Israel Muzzles Intelligence Chief Over Syrian Raid

Author: 
Associated Press
Publication Date: 
Tue, 2007-09-18 03:00

JERUSALEM, 18 September 2007 — The veil of secrecy Israel has thrown around an alleged air raid on Syria earlier this month was drawn even tighter on Sunday when the chief of military intelligence was ordered to keep mum on the issue in his appearance before a powerful parliamentary panel.

With Israel’s usually talkative government maintaining an uncharacteristic silence, information on the mysterious incident has come almost exclusively from abroad.

Discussing the incident on an Israeli TV station Sunday, an outspoken former US ambassador to the UN said he thought Israel might have been attacking a nuclear installation, “a message not only to Syria, but to Iran.”

Tzachi Hanegbi, chairman of Parliament’s foreign affairs and defense committee, told reporters he instructed military intelligence chief Amos Yadlin to avoid any mention of Syria at a committee meeting on Sunday. Panel members regularly report to journalists during and after committee meetings.

In a statement some participants took to be an oblique reference to the success of the alleged Syria raid, Yadlin told the meeting, “Israel’s deterrence has been rehabilitated since the Lebanon war, and it affects the entire regional system, including Iran and Syria,” according to a lawmaker who was present.

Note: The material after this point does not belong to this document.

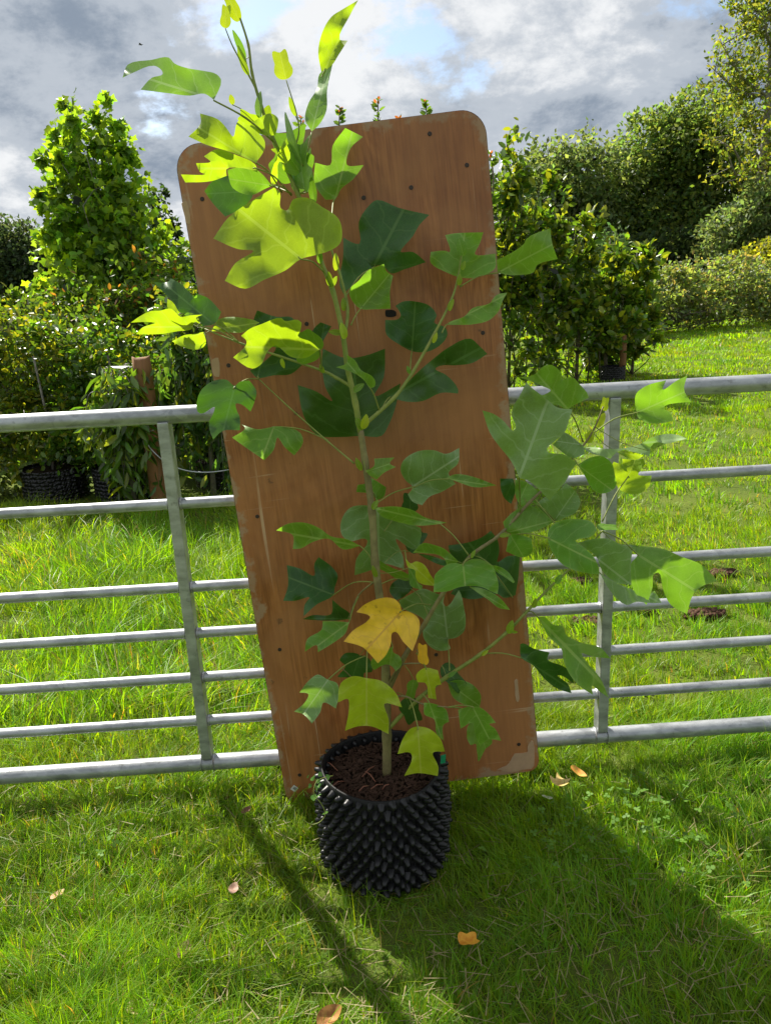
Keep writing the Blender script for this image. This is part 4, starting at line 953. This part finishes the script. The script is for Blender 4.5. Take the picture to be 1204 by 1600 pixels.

Foreign news reports have suggested that Israel struck a Syrian site designed to make non-conventional weapons, possibly a nuclear installation built with North Korean help.

“I think it would be unusual for Israel to conduct a military operation inside Syria other than for a very high value target, and certainly a Syrian effort in the nuclear weapons area would qualify,” the former UN ambassador, John Bolton, told Israeli Channel 10 TV in an interview broadcast Sunday.